5 Stocks That Dominated The Market Wednesday

Wednesday was yet another mixed day in the stock market, one where the Dow Jones Industrial Average was in the red and the S&P 500 Index and NASDAQ were positive for most of the day. This was a day dominated by earnings but with almost no real economic news to speak of other than workers being late to work all over the Northeast due to the winter storm.

Oddly enough, the Dow Jones Transportation Average hit another all-time. These were the unofficial closing bell levels, which will likely change:

  • DJIA -38.46 at 16,375.98
  • S&P500 +1.14 at 1,844.94
  • NASDAQ +17.24 at 4,243.00

Wednesday’s focus is on the most negative DJIA stocks, because it was these stocks that kept the DJIA down all day. In short, they dominated the DJIA but not at all in a good way. One exception was made today for a gainer, because without this gain it would have looked even worse for the Dow.

As a reminder, the DJIA is a price-weighted stock index. The S&P and NASDAQ indexes are all based on raw market caps or float-adjusted market caps, and are generally far more representative of a real market as a result.

International Business Machines Corp. (NYSE: IBM) was the big pig of the Dow on Wednesday. Big Blue is becoming “Big Who” to investors. The company keeps beating earnings estimates, but on cost management and on share buybacks. The real issue is an ongoing verdict of no revenue growth opportunities. IBM was the biggest drag and arguably the only reason the DJIA was negative most of the day. IBM was down 3.4% at $181.92 in the final minutes.

Caterpillar Inc. (NYSE: CAT) was negative on the day again, with its shares down over 1.1% at $89.56 in the final minutes of trading. More fears of international orders may be the culprit here, as well as a pre-earnings concern after the ex-dividend date went out last week. Caterpillar is on a multi-day slide.

Intel Corporation (NASDAQ: INTC) was down another 1% in the final minutes of the day, in part due to ongoing weakness in AMD’s guidance. Still, AMD is far smaller and this may be more excuse to sell rather than more woes over Intel.

Merck & Co, Inc. (NYSE: MRK) was down 0.9% at $51.36 late in the day when there was no real news. What is interesting here is that since Merck jumped to $53.12 from $49.88 on January 13, Merck shares have slid every day and this marks the sixth straight day of losses.

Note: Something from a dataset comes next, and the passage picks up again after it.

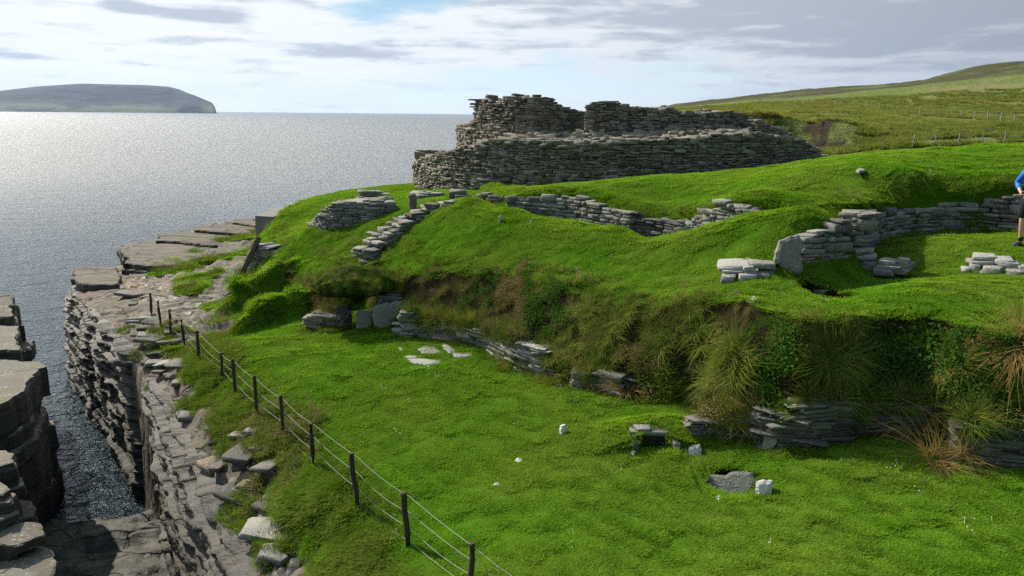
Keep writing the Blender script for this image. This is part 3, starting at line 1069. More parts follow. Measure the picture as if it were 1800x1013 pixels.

The Boeing Company (NYSE: BA) was the exception to only being negative stocks dominating the Dow on Wednesday. The stock was up another 1.9% or $2.68 at $144.35 in the final minutes of trading. This helped to keep IBM’s and Caterpillar’s high point losses from dragging the DJIA down even further. This was yet another day of all-time highs for the aerospace and defense giant, again based upon strong aircraft orders expected to continue.